Whether Fernández continues to protest his innocence and consider himself a victim of a miscarriage of justice, are facts known only to himself and his associates. In addition to not appearing in public for three years, he has not spoken publicly since his blog went dark. Anyone speaking on behalf of Fernández is either guessing or has information that would be useful to the UK police. The vast majority of User:John Melmoth's edits have been to this one article, but his other contributions include an article about a Bolivian music venue, an edit to an article on one of Fernández's Newcastle colleagues, an estimate of the number of Bolivians in Newcastle given "20 years' observation", and a translation of the current article (Agustín Fernández (composer)) into fluent Spanish. Is this enough of a trail of breadcrumbs to conclude that Melmoth is Fernández himself under a pseudonym? Chi Sigma (talk) 18:39, 18 July 2023 (UTC)[reply]
The proposed changes to this article strike me as a fierce and personal character assassination. I am sure that our colleagues at Wikipedia will agree that they must be blocked.
Fernández does does not have an article in Wikipedia in his capacity as a convict of UK justice, but as a composer. His contribution in this field has been made, it is significant and nothing can detract from that. Most of the views Chi Sigma voices are not relevant to the subject's compositional work. And they are that - views, not factual information. Moreover, they are views charged with animosity.
There was an extensive article on this composer prior to 2020, but it was mangled following the trial with words which had all the appearance of persecution rather than information. All I have tried to do is restore some balance, reinstating some information on his career without obliterating the reality of his trial and sentence.
To address Chi Sigma's thoughts point by point:
1. Chi Sigma needs to reread the sentencing guidelines for murder. Typically they are rather longer than 23 years. As to the press coverage, if he has read it he will know that it was spearheaded by The Daily Mail/The Mail Online and that what he calls "the local papers" modelled their coverage very closely on TDM. I would be interested in Chi Sigma's argumentation to promote TDM from the ranks of tabloid press. It would be instructive, too, to hear how Chi Sigma knows that the "bladed object" was an issue at the trial. Did he attend it? Does he, then, have a personal interest in this case?
2. The fact of the defendant's absence from his trial is stated as a fact in the existing Wikipedia text, without any exonerating judgement. It is Chi Sigma who warms to his subject with strong opinions that fall short of factual even-handedness. "The issue is not resolved" refers to the corrective actions Fernández has said he is taking (Diary of Exile). The fact that we have not heard what they are or what their outcome is or will be does not entitle us to bury the issue as "resolved". The defendant claimed innocence before, during and after his trial. Given the long and well-documented history of miscarriages of justice in the UK it would seem unwise to dismiss his denials without knowing their substance.

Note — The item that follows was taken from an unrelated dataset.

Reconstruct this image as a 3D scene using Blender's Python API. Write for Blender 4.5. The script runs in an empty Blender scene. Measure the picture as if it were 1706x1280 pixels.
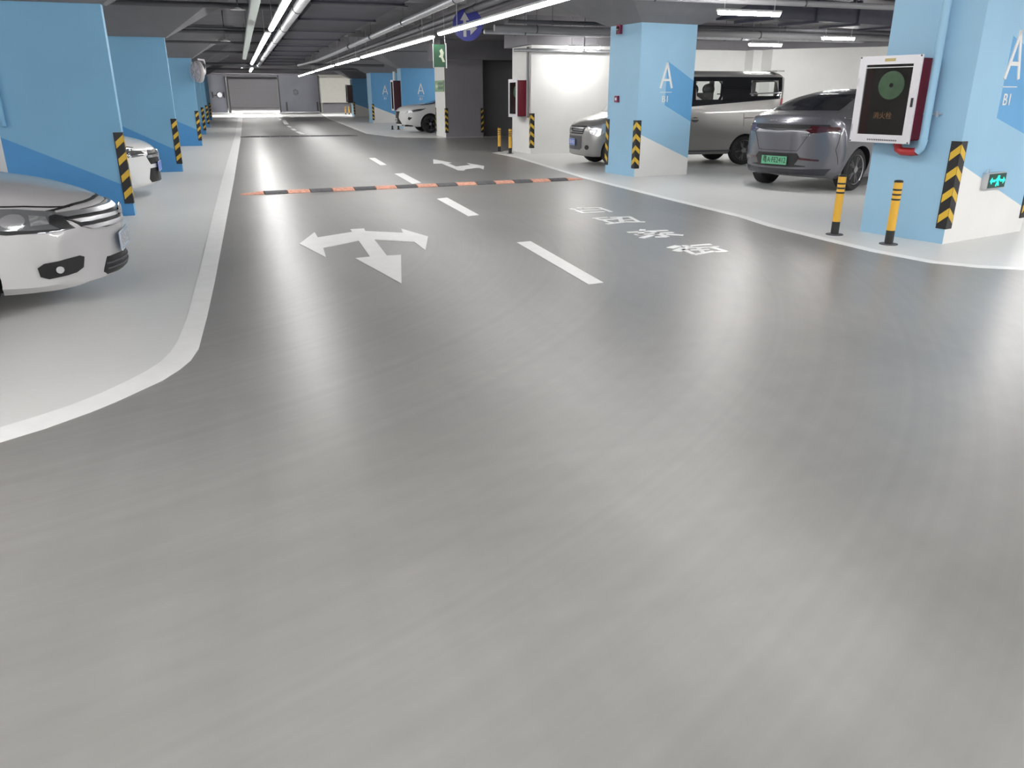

3. The statement "He is very much a FORMER composer and academic and current convicted sex offender and wanted fugitive" comes across as diatribe, lacking in scholarly detachment or even journalistic objectivity - unless Chi Sigma's standards of reporting are those of the British tabloid press. Does he know that Fernández is no longer composing? How does he? As to his claim that his work has not been performed since 2019, it is simply ill-informed. Chi Sigma refers to Diary of Exile. If he has read it, he will know that this blog was active and public throughout 2019, while the blogger was physically in the UK. The welcome banner made it clear that the word "exile" referred to his enforced removal from his life as he had known it. To say the contrary of what the author has written is, to put it mildly, a personal view, of the kind Wikipedia's guidelines specifically warn us against.
4. Fernández's protestations of innocence have been made public in his blog and have been reported in the press, including TDM. To say that these "are facts known only to himself and his associates" is, to put it mildly, inaccurate. Chi Sigma questions my motives to write on Fernández and some other Bolivian figures. I would question his, in view of the personal animosity his words ill-disguisedly convey.